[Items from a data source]
--*--

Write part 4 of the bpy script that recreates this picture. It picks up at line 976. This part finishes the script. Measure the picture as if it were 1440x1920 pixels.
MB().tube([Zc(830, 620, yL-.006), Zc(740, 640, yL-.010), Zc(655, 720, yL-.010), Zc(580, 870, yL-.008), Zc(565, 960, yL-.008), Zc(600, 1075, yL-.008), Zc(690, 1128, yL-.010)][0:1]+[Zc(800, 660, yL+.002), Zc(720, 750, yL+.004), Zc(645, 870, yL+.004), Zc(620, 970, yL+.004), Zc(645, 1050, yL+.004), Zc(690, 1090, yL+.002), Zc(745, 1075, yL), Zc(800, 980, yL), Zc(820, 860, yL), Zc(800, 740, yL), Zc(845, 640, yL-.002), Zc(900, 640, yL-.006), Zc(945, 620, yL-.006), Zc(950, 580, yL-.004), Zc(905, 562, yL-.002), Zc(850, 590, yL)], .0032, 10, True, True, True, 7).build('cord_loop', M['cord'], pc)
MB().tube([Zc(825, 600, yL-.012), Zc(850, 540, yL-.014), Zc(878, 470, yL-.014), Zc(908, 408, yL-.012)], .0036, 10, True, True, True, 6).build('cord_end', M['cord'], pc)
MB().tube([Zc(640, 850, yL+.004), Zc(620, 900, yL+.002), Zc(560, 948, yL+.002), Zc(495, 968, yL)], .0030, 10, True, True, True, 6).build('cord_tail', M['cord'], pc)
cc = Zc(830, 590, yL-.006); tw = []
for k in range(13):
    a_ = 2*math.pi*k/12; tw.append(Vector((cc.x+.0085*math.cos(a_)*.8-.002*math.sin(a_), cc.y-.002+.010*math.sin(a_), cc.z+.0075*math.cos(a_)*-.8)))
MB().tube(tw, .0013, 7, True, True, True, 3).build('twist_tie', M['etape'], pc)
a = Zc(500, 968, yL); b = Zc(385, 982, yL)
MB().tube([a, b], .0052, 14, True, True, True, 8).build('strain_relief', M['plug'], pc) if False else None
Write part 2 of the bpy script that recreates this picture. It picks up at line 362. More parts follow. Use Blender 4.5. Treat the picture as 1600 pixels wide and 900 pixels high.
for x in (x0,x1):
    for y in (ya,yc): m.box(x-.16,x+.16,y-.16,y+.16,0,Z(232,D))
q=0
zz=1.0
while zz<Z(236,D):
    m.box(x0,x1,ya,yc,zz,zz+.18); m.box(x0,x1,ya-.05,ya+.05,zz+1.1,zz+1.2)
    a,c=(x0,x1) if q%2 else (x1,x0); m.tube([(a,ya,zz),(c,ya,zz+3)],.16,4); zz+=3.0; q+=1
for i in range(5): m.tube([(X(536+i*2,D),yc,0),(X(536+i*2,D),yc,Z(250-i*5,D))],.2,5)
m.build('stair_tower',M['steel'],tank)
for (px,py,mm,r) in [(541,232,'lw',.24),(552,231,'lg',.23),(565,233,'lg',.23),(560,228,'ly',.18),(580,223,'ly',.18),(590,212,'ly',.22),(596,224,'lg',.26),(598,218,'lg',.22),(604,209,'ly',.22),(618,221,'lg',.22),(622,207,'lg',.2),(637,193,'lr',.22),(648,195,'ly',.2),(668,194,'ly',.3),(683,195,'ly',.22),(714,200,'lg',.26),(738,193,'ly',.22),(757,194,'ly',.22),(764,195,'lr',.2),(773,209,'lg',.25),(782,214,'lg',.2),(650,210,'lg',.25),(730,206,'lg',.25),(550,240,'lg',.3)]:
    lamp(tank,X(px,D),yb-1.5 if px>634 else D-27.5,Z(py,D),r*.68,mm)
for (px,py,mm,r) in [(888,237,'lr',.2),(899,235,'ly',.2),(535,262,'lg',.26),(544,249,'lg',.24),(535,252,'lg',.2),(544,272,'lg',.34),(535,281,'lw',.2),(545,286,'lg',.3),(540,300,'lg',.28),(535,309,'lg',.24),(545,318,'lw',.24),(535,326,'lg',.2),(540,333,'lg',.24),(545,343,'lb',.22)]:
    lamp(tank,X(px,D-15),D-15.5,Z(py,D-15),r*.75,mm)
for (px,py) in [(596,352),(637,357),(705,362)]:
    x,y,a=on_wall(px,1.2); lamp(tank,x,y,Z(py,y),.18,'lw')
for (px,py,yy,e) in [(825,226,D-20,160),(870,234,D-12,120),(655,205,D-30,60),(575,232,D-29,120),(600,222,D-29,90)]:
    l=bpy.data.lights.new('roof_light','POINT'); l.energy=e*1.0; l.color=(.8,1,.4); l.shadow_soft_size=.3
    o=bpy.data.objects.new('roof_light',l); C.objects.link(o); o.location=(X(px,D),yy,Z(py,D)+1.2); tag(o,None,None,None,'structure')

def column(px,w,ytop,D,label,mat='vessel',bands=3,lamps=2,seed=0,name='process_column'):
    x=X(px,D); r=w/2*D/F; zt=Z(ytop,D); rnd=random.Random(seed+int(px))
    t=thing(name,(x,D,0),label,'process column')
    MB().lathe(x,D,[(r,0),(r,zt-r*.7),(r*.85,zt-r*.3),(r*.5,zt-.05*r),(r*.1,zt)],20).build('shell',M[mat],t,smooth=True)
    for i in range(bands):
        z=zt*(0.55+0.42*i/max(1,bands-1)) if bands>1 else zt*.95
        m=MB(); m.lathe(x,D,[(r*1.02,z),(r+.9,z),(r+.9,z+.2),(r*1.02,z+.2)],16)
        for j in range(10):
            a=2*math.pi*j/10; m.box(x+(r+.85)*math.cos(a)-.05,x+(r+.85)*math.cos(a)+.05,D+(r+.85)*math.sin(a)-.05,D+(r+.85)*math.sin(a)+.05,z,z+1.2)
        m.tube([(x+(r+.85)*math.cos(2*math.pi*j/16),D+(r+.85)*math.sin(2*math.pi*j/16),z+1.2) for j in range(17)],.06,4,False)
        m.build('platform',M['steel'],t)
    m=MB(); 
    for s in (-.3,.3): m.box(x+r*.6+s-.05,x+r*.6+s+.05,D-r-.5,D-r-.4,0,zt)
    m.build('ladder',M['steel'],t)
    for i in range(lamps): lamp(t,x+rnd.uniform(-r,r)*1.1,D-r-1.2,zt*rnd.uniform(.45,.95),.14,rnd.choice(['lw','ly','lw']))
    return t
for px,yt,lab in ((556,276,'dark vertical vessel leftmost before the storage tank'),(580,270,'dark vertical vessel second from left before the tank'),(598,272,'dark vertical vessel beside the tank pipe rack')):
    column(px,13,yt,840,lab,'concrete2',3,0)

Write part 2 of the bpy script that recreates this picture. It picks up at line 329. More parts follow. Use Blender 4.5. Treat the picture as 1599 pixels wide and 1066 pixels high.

--*--

Problem to solve: Exactly as shown, repeat every record.

Solution:
Write part 4 of the bpy script that recreates this picture. It picks up at line 976. This part finishes the script. Measure the picture as if it were 1440x1920 pixels.
MB().tube([Zc(830, 620, yL-.006), Zc(740, 640, yL-.010), Zc(655, 720, yL-.010), Zc(580, 870, yL-.008), Zc(565, 960, yL-.008), Zc(600, 1075, yL-.008), Zc(690, 1128, yL-.010)][0:1]+[Zc(800, 660, yL+.002), Zc(720, 750, yL+.004), Zc(645, 870, yL+.004), Zc(620, 970, yL+.004), Zc(645, 1050, yL+.004), Zc(690, 1090, yL+.002), Zc(745, 1075, yL), Zc(800, 980, yL), Zc(820, 860, yL), Zc(800, 740, yL), Zc(845, 640, yL-.002), Zc(900, 640, yL-.006), Zc(945, 620, yL-.006), Zc(950, 580, yL-.004), Zc(905, 562, yL-.002), Zc(850, 590, yL)], .0032, 10, True, True, True, 7).build('cord_loop', M['cord'], pc)
MB().tube([Zc(825, 600, yL-.012), Zc(850, 540, yL-.014), Zc(878, 470, yL-.014), Zc(908, 408, yL-.012)], .0036, 10, True, True, True, 6).build('cord_end', M['cord'], pc)
MB().tube([Zc(640, 850, yL+.004), Zc(620, 900, yL+.002), Zc(560, 948, yL+.002), Zc(495, 968, yL)], .0030, 10, True, True, True, 6).build('cord_tail', M['cord'], pc)
cc = Zc(830, 590, yL-.006); tw = []
for k in range(13):
    a_ = 2*math.pi*k/12; tw.append(Vector((cc.x+.0085*math.cos(a_)*.8-.002*math.sin(a_), cc.y-.002+.010*math.sin(a_), cc.z+.0075*math.cos(a_)*-.8)))
MB().tube(tw, .0013, 7, True, True, True, 3).build('twist_tie', M['etape'], pc)
a = Zc(500, 968, yL); b = Zc(385, 982, yL)
MB().tube([a, b], .0052, 14, True, True, True, 8).build('strain_relief', M['plug'], pc) if False else None
Write part 2 of the bpy script that recreates this picture. It picks up at line 362. More parts follow. Use Blender 4.5. Treat the picture as 1600 pixels wide and 900 pixels high.
for x in (x0,x1):
    for y in (ya,yc): m.box(x-.16,x+.16,y-.16,y+.16,0,Z(232,D))
q=0
zz=1.0
while zz<Z(236,D):
    m.box(x0,x1,ya,yc,zz,zz+.18); m.box(x0,x1,ya-.05,ya+.05,zz+1.1,zz+1.2)
    a,c=(x0,x1) if q%2 else (x1,x0); m.tube([(a,ya,zz),(c,ya,zz+3)],.16,4); zz+=3.0; q+=1
for i in range(5): m.tube([(X(536+i*2,D),yc,0),(X(536+i*2,D),yc,Z(250-i*5,D))],.2,5)
m.build('stair_tower',M['steel'],tank)
for (px,py,mm,r) in [(541,232,'lw',.24),(552,231,'lg',.23),(565,233,'lg',.23),(560,228,'ly',.18),(580,223,'ly',.18),(590,212,'ly',.22),(596,224,'lg',.26),(598,218,'lg',.22),(604,209,'ly',.22),(618,221,'lg',.22),(622,207,'lg',.2),(637,193,'lr',.22),(648,195,'ly',.2),(668,194,'ly',.3),(683,195,'ly',.22),(714,200,'lg',.26),(738,193,'ly',.22),(757,194,'ly',.22),(764,195,'lr',.2),(773,209,'lg',.25),(782,214,'lg',.2),(650,210,'lg',.25),(730,206,'lg',.25),(550,240,'lg',.3)]:
    lamp(tank,X(px,D),yb-1.5 if px>634 else D-27.5,Z(py,D),r*.68,mm)
for (px,py,mm,r) in [(888,237,'lr',.2),(899,235,'ly',.2),(535,262,'lg',.26),(544,249,'lg',.24),(535,252,'lg',.2),(544,272,'lg',.34),(535,281,'lw',.2),(545,286,'lg',.3),(540,300,'lg',.28),(535,309,'lg',.24),(545,318,'lw',.24),(535,326,'lg',.2),(540,333,'lg',.24),(545,343,'lb',.22)]:
    lamp(tank,X(px,D-15),D-15.5,Z(py,D-15),r*.75,mm)
for (px,py) in [(596,352),(637,357),(705,362)]:
    x,y,a=on_wall(px,1.2); lamp(tank,x,y,Z(py,y),.18,'lw')
for (px,py,yy,e) in [(825,226,D-20,160),(870,234,D-12,120),(655,205,D-30,60),(575,232,D-29,120),(600,222,D-29,90)]:
    l=bpy.data.lights.new('roof_light','POINT'); l.energy=e*1.0; l.color=(.8,1,.4); l.shadow_soft_size=.3
    o=bpy.data.objects.new('roof_light',l); C.objects.link(o); o.location=(X(px,D),yy,Z(py,D)+1.2); tag(o,None,None,None,'structure')

def column(px,w,ytop,D,label,mat='vessel',bands=3,lamps=2,seed=0,name='process_column'):
    x=X(px,D); r=w/2*D/F; zt=Z(ytop,D); rnd=random.Random(seed+int(px))
    t=thing(name,(x,D,0),label,'process column')
    MB().lathe(x,D,[(r,0),(r,zt-r*.7),(r*.85,zt-r*.3),(r*.5,zt-.05*r),(r*.1,zt)],20).build('shell',M[mat],t,smooth=True)
    for i in range(bands):
        z=zt*(0.55+0.42*i/max(1,bands-1)) if bands>1 else zt*.95
        m=MB(); m.lathe(x,D,[(r*1.02,z),(r+.9,z),(r+.9,z+.2),(r*1.02,z+.2)],16)
        for j in range(10):
            a=2*math.pi*j/10; m.box(x+(r+.85)*math.cos(a)-.05,x+(r+.85)*math.cos(a)+.05,D+(r+.85)*math.sin(a)-.05,D+(r+.85)*math.sin(a)+.05,z,z+1.2)
        m.tube([(x+(r+.85)*math.cos(2*math.pi*j/16),D+(r+.85)*math.sin(2*math.pi*j/16),z+1.2) for j in range(17)],.06,4,False)
        m.build('platform',M['steel'],t)
    m=MB(); 
    for s in (-.3,.3): m.box(x+r*.6+s-.05,x+r*.6+s+.05,D-r-.5,D-r-.4,0,zt)
    m.build('ladder',M['steel'],t)
    for i in range(lamps): lamp(t,x+rnd.uniform(-r,r)*1.1,D-r-1.2,zt*rnd.uniform(.45,.95),.14,rnd.choice(['lw','ly','lw']))
    return t
for px,yt,lab in ((556,276,'dark vertical vessel leftmost before the storage tank'),(580,270,'dark vertical vessel second from left before the tank'),(598,272,'dark vertical vessel beside the tank pipe rack')):
    column(px,13,yt,840,lab,'concrete2',3,0)

Write part 2 of the bpy script that recreates this picture. It picks up at line 329. More parts follow. Use Blender 4.5. Treat the picture as 1599 pixels wide and 1066 pixels high.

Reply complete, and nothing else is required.